Sobre a demissão da Comissão Europeia

Nota do Gabinete de Imprensa
dos Deputados do PCP no Parlamento Europeu

Bruxelas, 16 de Março de 1999




1. Os Deputados do PCP no Parlamento Europeu consideram que a demissão do colégio de comissários anunciada esta madrugada pelo presidente Jacques Santer constituiu a única saída possível e previsível para a presente crise, tendo em conta os resultados contundentes e inequívocos do relatório dos peritos que analisaram as situações de fraude, irregularidade e nepotismo no seio do executivo comunitário.
Com efeito, o referido relatório, ao confirmar e clarificar acusações que vinham sendo dirigidas a comissários e à Comissão, assumiu foros de verdadeira certidão de óbito para uma Comissão que, como os Deputados do PCP vinham afirmando, estava já politicamente moribunda.
Por outro lado, é flagrante que um tal pedido de renúncia é igualmente indissociável dum claro isolamento político desta Comissão relativamente aos cidadãos, por força das orientações anti-democráticas e anti-sociais que a mesma, em consonância com a generalidade dos governos dos Estados-membros da União Europeia, vem imprimindo à construção europeia.
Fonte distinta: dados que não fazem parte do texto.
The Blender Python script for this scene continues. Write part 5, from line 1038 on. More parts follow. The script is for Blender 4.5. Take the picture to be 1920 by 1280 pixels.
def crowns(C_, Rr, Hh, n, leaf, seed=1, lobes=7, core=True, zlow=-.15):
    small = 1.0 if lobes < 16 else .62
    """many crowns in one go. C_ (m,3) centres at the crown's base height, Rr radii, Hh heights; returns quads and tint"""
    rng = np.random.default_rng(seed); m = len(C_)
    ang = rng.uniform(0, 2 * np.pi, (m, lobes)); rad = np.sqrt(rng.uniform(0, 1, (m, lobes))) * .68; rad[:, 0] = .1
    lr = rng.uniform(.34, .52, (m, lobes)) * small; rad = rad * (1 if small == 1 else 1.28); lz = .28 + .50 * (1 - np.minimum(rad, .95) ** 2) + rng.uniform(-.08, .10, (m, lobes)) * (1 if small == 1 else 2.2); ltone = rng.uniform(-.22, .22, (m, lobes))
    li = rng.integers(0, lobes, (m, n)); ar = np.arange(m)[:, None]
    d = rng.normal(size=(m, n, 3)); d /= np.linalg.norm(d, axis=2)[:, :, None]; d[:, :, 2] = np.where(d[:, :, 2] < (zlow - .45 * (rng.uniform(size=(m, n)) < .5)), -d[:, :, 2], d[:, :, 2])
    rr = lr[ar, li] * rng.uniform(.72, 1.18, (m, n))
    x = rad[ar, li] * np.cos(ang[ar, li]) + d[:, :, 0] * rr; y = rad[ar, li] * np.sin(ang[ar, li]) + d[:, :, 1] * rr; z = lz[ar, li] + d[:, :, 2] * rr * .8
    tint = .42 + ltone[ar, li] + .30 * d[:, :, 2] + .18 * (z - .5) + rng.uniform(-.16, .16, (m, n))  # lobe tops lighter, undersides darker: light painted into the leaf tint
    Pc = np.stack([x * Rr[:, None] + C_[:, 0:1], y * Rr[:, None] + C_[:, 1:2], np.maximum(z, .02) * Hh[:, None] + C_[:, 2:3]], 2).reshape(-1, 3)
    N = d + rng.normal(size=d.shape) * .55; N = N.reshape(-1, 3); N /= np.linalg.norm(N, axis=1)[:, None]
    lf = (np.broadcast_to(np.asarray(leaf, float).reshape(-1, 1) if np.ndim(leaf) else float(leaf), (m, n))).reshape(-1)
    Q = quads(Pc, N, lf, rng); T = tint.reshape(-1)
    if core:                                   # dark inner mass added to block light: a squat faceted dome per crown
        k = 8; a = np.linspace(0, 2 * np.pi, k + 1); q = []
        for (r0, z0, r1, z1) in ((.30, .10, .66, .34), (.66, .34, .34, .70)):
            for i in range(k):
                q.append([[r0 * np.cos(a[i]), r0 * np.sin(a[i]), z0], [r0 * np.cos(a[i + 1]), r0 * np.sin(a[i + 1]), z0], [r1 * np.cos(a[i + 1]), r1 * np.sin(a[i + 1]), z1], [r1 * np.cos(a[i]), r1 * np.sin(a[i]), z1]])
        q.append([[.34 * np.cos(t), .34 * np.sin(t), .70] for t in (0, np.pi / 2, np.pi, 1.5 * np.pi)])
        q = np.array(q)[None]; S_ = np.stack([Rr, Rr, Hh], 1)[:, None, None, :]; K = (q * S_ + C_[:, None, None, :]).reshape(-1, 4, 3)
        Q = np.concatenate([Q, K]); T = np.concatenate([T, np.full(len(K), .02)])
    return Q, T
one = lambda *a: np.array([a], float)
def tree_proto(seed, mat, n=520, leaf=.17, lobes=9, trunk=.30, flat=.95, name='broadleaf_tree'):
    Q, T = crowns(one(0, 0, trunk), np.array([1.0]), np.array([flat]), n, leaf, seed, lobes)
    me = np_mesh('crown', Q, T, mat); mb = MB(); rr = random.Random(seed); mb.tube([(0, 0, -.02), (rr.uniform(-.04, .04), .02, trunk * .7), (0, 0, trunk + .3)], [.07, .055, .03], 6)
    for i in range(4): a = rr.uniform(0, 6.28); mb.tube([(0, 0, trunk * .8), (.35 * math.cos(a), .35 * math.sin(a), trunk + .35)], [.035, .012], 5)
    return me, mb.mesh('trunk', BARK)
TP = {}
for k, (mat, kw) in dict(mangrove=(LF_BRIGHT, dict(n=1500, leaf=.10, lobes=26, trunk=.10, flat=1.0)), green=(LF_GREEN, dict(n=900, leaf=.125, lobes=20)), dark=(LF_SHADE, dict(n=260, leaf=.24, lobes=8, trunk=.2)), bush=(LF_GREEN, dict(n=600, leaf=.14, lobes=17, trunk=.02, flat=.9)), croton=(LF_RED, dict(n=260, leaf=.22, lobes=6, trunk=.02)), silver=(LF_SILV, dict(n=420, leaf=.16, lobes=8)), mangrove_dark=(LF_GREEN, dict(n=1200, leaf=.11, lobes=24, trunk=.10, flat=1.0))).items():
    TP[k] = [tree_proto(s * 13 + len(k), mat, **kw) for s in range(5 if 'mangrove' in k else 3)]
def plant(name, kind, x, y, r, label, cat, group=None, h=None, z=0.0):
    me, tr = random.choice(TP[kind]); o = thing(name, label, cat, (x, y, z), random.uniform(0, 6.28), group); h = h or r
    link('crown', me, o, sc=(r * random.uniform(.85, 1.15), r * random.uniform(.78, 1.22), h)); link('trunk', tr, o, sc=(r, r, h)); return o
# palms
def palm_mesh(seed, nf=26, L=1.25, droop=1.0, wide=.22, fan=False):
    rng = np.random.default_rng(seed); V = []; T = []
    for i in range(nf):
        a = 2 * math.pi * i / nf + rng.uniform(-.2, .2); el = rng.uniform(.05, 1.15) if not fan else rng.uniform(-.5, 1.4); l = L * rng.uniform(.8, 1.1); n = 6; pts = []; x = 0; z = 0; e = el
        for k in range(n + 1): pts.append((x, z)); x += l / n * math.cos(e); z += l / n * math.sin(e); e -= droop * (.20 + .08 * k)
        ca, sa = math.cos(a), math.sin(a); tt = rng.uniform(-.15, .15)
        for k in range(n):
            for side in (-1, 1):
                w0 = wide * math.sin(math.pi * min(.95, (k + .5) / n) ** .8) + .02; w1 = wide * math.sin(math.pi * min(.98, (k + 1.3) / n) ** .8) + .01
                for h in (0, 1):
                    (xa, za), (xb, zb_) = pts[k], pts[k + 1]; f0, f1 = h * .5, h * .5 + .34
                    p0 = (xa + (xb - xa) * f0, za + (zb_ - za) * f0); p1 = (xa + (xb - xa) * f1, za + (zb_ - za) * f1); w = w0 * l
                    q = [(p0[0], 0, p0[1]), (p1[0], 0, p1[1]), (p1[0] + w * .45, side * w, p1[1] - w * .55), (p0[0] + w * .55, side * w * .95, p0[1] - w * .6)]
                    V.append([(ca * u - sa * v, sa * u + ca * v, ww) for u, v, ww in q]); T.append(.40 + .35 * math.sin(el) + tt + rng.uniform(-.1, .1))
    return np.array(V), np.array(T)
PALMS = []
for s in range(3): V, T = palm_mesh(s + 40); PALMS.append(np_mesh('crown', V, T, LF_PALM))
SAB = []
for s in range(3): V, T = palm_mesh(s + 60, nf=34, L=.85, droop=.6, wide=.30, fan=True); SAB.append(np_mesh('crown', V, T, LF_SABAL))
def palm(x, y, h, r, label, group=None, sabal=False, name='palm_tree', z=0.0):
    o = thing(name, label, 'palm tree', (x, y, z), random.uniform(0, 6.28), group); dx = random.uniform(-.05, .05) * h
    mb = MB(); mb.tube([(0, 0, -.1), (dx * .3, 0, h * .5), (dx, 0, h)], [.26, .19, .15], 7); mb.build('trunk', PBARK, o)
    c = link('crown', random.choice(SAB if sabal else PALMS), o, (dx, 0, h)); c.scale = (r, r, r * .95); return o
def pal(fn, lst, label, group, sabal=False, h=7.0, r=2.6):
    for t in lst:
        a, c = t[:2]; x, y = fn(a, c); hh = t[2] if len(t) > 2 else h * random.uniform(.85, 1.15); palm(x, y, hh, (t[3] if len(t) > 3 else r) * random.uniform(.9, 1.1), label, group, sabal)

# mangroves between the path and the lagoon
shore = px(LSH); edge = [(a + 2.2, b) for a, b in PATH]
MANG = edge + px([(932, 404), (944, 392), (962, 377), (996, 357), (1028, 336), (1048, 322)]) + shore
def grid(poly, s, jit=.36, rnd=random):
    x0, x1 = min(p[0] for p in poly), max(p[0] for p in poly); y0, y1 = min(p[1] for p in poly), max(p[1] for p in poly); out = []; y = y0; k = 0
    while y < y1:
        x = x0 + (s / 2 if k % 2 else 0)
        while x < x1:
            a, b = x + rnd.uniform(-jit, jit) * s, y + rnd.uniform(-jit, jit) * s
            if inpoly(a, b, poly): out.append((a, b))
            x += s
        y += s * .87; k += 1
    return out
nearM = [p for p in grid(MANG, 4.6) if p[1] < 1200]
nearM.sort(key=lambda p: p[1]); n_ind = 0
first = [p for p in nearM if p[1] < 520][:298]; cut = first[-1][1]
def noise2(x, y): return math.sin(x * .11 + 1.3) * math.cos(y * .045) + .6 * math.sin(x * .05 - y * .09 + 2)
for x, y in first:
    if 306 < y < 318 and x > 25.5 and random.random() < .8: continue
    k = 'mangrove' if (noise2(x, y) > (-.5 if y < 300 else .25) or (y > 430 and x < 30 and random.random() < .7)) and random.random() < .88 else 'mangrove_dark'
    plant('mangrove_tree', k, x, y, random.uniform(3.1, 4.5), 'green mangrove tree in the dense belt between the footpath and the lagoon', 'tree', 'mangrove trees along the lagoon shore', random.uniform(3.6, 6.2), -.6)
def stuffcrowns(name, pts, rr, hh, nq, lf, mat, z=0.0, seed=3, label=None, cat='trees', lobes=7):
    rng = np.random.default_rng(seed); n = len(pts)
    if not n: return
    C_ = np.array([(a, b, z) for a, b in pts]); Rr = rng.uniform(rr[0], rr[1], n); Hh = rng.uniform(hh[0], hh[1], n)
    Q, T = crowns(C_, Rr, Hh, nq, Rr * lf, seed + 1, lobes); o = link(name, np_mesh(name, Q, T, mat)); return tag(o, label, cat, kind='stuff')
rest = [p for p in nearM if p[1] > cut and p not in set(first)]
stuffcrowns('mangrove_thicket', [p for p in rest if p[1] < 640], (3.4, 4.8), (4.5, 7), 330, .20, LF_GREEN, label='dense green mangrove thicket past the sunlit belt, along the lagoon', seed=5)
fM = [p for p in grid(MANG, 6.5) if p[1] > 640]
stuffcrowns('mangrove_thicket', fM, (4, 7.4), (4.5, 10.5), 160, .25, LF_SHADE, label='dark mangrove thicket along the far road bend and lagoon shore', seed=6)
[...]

2. Os Deputados do PCP, face aos resultados do referido relatório, não podem deixar de referir a justeza da sua conduta e das suas previsões em todo este processo, particularmente desde a fase de discussão e votação da moção de censura à Comissão, no passado mês de Janeiro em que, recorda-se, foram a única força política a votá-la favoravelmente.

3. Conduta essa que, sublinhe-se, contrasta com a atitude assumida pelos restantes deputados das outras forças políticas portuguesas representadas no Parlamento Europeu, os quais, tomados pela sua habitual atitude de completa subserviência, não só se mostraram insensíveis e incapazes de prever a dimensão e gravidade da situação, como foram ao ponto de confundir a defesa dos interesses nacionais com a defesa de uma Comissão corroída pela corrupção.
A tal ponto que, apesar de já em presença do relatório dos peritos, os deputados do PS e do PSD continuaram ainda a negar o seu alcance e a afirmar solidariedade para com essa mesma Comissão.

4. Neste contexto, os Deputados do PCP referem também o comportamento inqualificável e irresponsável do Secretário de Estado Seixas da Costa que, ontem mesmo e apesar de no desconhecimento do relatório dos peritos, afirmava ainda uma completa e cega solidariedade do governo português para com a Comissão, amarrando negativamente e por esta forma o país a um colégio totalmente desprestigiado e em queda.

5. Os Deputados do PCP, a propósito dos comportamentos dos deputados do PS, PSD e PP e do Governo - em tudo idênticos - entendem dever sublinhar dois aspectos:
a) Não há momentos bons e maus para combater firmemente a corrupção e a fraude; tão pouco os interesses nacionais alguma vez se poderão defender com base na tolerância ou conivência com aquelas;
b) Esta Comissão em nenhum momento revelou uma particular preocupação com Portugal. Bem pelo contrário. Recorda-se que a proposta de quadro financeiro que formulou, a Agenda 2000, prejudicaria fundamentalmente, a ser concretizada, o nosso país; também Portugal foi igualmente o único país (além do Reino Unido) a ser atingido por um embargo à carne de vaca decretado por esta Comissão, apesar de se verificarem situações passíveis de igual tratamento noutros países da UE.

6. Os Deputados do PCP no Parlamento Europeu consideram também ser de reter o facto de no relatório dos peritos serem feitas referências explícitas não abonatórias quer ao actual comissário, Prof. Deus Pinheiro, quer ao anterior comissário português, Eng. Cardoso e Cunha. No caso do Prof. Deus Pinheiro, com uma sua clara condenação no plano ético e, relativamente ao ex-comissário Cardoso e Cunha referindo sérias irregularidade na gestão do dossier ? Turismo?.

7. Os Deputados do PCP no Parlamento Europeu consideram finalmente que um novo presidente da Comissão deve ser rapidamente indigitado pelos Chefes de Estado e de Governo com vista a iniciar o processo que deverá conduzir à constituição de um novo executivo comunitário.
Mais entendem que duas orientações essenciais deverão presidir à escolha do próximo colégio de comissários: uma urgente e profunda alteração das condutas que determinaram a presente renúncia e uma significativa mudança nas políticas comunitárias.
Só assim se evitarão situações similares no futuro e se conseguirá um efectivo envolvimento e uma cabal motivação dos cidadãos relativamente às instituições comunitárias.